8th September 1736

John Porteous isn’t executed as he’s already dead

John Porteous was an Edinburgh Town Guard captain. He commanded a troop of soldiers which, in April 1736, was called on to quell a mob. The mob was protesting at the execution of two smugglers, who were being hanged in the Grassmarket, and Porteous, hoping to warn them off, instructed his men to fire over their heads.

Grassmarket, Edinburgh
Grassmarket, Edinburgh

If they’d been protesting outside the city, this might have had the desired effect but, in a built-up area, it was a mistake. The shots struck people in the neighbouring buildings, which only served to enrage the mob still further. Rather than retreat, Porteous now told his men to turn their weapons directly on the mob, several of whom were killed.

Pebbles answered with bullets

The Ipswich Journal of 24 April 1736 reported that “when a few idle Boys, or rather Children, began to throw some Pebbles, or Garbage at [the executioner], as is (very foolishly) practised at all Executions; which was so highly resented by Captain Porteous, who commanded the City Guard, that, without the least Authority from the Magistrates, or offering to read the Proclamation, as is directed, the Guard, at his Precept and Example, fired sharp Shots among the Crowd, whereby about 20 Persons were killed or wounded.”

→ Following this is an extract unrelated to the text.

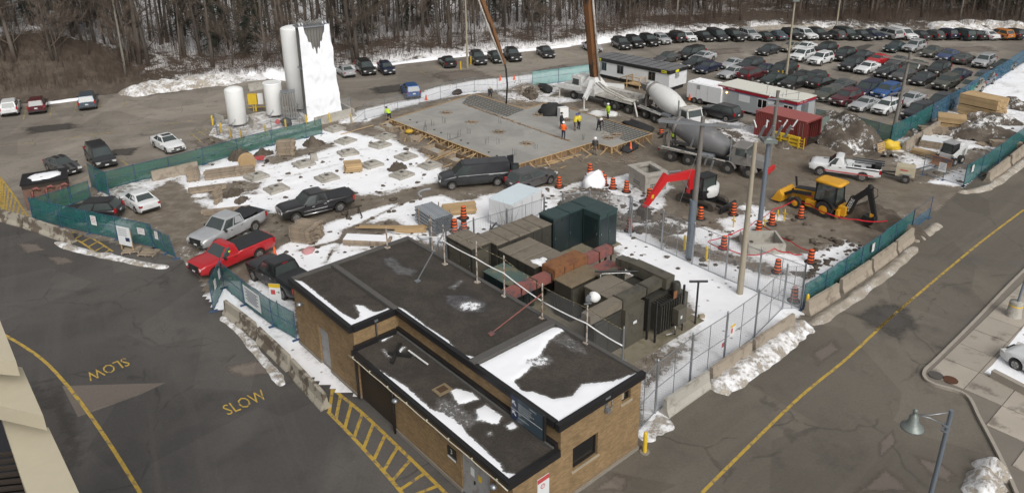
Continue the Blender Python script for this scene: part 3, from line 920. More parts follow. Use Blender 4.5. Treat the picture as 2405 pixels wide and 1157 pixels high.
wallpart(False, -7.6, .303, 11.897, .18, 2.72, .3, [(1.4, 3.3, 0, 2.17), (8.6, 11.75, 0, 2.27)])
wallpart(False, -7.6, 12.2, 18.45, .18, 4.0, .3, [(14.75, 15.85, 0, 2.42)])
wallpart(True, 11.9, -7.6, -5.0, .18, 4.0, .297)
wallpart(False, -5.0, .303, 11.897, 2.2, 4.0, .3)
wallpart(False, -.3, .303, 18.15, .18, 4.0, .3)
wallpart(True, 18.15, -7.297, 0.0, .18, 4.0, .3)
fd = MB()
for (a, b) in (((-7.65, -.05), (.05, 0.25)), ((-.3, .25), (.05, 18.5)), ((-7.65, 18.2), (-.3, 18.5))):
 fd.bbox((a[0], a[1], 0), (b[0], b[1], .18))
for (t0, t1) in ((.25, 1.4), (3.3, 8.6), (11.75, 14.75), (15.85, 18.2)):
 fd.bbox((-7.65, t0, 0), (-7.35, t1, .18))
obj('foundation', fd, M_PLASTER, bld)
Z_HI, Z_LO = 4.08, 2.86
roof_sheet('roof', -7.55, -5.32, 12.0, 18.4, Z_HI, [
 (1.35, 0, [(690, 658), (708, 662), (760, 704), (800, 736), (832, 752), (900, 730), (918, 722), (922, 735), (822, 775), (800, 762), (700, 680)]),
 (1.0, 0, [(834, 716), (852, 718), (880, 735), (888, 748), (848, 752), (845, 735)]), (.9, 0, [(770, 620), (780, 620), (778, 628), (768, 628)])], bld)
roof_sheet('roof', -4.95, -.08, 5.85, 18.4, Z_HI, [
 (.36, .8, [(895, 605), (925, 602), (950, 625), (985, 632), (968, 650), (930, 645), (900, 620)]),
 (.30, 1.0, [(1040, 690), (1100, 690), (1150, 712), (1140, 735), (1080, 735), (1045, 715)]),
 (.55, .6, [(1075, 712), (1100, 708), (1132, 712), (1118, 728), (1085, 728)]), (.5, .6, [(1050, 676), (1080, 656), (1090, 660), (1068, 680)]),
 (1.35, 0, [(928, 720), (948, 728), (1000, 768), (1050, 800), (1075, 832), (1122, 842), (1110, 858), (1000, 780), (930, 735)]), (.75, 0, [(820, 603), (900, 572), (905, 576), (826, 609)])], bld)
roof_sheet('roof', -4.95, -.08, .12, 5.35, Z_HI, [
 (1.05, 0, [(1122, 858), (1300, 768), (1330, 772), (1288, 800), (1262, 842), (1238, 872), (1205, 895), (1230, 925), (1190, 905)]),
 (.5, 0, [(1232, 838), (1290, 832), (1302, 850), (1270, 866), (1220, 858)]), (.38, .2, [(1290, 800), (1330, 780), (1360, 800), (1392, 835), (1350, 830)]),
 (1.1, 0, [(1205, 925), (1250, 920), (1300, 938), (1345, 930), (1368, 902), (1440, 896), (1500, 874), (1520, 876), (1312, 1000)])], bld)
roof_sheet('roof', -7.72, -5.13, .12, 11.85, Z_LO, [
 (.42, 0, [(1020, 932), (1060, 935), (1135, 990), (1075, 1022), (1025, 985)]),
 (1.05, 0, [(845, 840), (866, 855), (950, 905), (1010, 960), (1060, 990), (1110, 1030), (1150, 1068), (1176, 1092), (1180, 1108), (1218, 1115), (1192, 1142), (1000, 975), (820, 820)]),
 (1.0, 0, [(1056, 918), (1072, 912), (1110, 922), (1125, 936), (1100, 944), (1080, 947)]), (1.0, 0, [(1118, 962), (1140, 950), (1180, 978), (1166, 996), (1128, 984)]),
 (.9, 0, [(1185, 1000), (1205, 990), (1216, 1002), (1200, 1010)]), (.75, 0, [(1143, 1015), (1152, 1010), (1158, 1020), (1148, 1024)]),
 (.9, 0, [(884, 798), (905, 790), (922, 788), (900, 802)]), (.9, 0, [(898, 820), (905, 822), (918, 838), (912, 838)]), (.85, 0, [(930, 826), (948, 812), (952, 816), (938, 832)])], bld, .1)
def rim(name, pts, z0, z1, w, mat):
 mb = MB()
 for (a, b) in pts:
  lo = (min(a[0], b[0]) - w / 2, min(a[1], b[1]) - w / 2, z0); hi = (max(a[0], b[0]) + w / 2, max(a[1], b[1]) + w / 2, z1)
  mb.bbox(lo, hi)
 return obj(name, mb, mat, bld)
rim('fascia', [((-7.72, 12.0), (-7.72, 18.45))], 3.86, 4.2, .22, M_FASCIA)
rim('fascia', [((-7.5, 11.92), (-5.3, 11.92))], 3.858, 4.198, .22, M_FASCIA)
rim('fascia', [((-5.09, 0.3), (-5.09, 11.7))], 3.86, 4.2, .22, M_FASCIA)
rim('fascia', [((-5.09, 0.0), (.03, 0.0))], 3.862, 4.202, .24, M_FASCIA)
rim('fascia', [((-7.77, 0.2), (-7.77, 11.7))], 2.70, 2.95, .2, M_FASCIA)
rim('fascia', [((-7.77, 0.0), (-5.22, 0.0))], 2.62, 2.955, .24, M_FASCIA)
rim('gravel_stop', [((-7.5, 18.45), (0.0, 18.45))], 3.9, 4.2, .24, M_PARAPET)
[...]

Magistrates ordered that the wounded be treated and the dead buried at the city’s expense, and that Porteous be arrested and held in prison until a court should decide whether to release him. The Caledonian Mercury of 15 April 1736 described how “he was accordingly carried to Prison by his own Guard, without which the Mob [would have] unquestionably finished him, so exasperated were they on seeing their innocent Fellow Citizens wallowing in their Blood, and that the same should have been shed by those nurs’d up in our own Bosom.”

Porteous on trial

Porteous was charged with their murder. He was tried, found guilty by a majority verdict and sentenced to be hanged. The date of his execution was set to be 8 September 1736. However, Porteous had friends in high places. Robert Walpole, who was effectively Britain’s first Prime Minister, even though he never held that title, intervened, and the execution was put on hold.

This was, again, a mistake. Many in Edinburgh felt that Porteous’ sentence was just, and they weren’t prepared to see him escape the noose. The night before he should have been executed, several thousand people converged on Tolbooth, where he was being held.

Mob justice

“After attempting in vain to break the [prison] Door with Hammers and set it on Fire,” reported the Newcastle Courant of 18 September, “but (which was pretty surprising in a Mob) provided Water to keep the Flame within its due Bounds: After having thus forc’d open the Outer-door, they with terrible Menaces obliged the Keeper to open the Inner-door; and having got in, call’d aloud for Porteus in an outrageous Manner, and with the most opprobrious Language, who having come to them, and asked what they were to do with him; they told him they were going to take him to the Place where he had shed so much innocent Blood, and there to hang him for his Crimes.”

They dragged him to Grassmarket, where they set up a pole and a rope and hung him. It was a long, painful death, during which he was strung up, then taken down, stripped and strung up again, beaten, and had several bones broken. Once he had died, wrote the Derby Mercury of 16 September, they “carried and expos’d his Corpse at the Market Cross, and then dispersed without doing further Mischief.”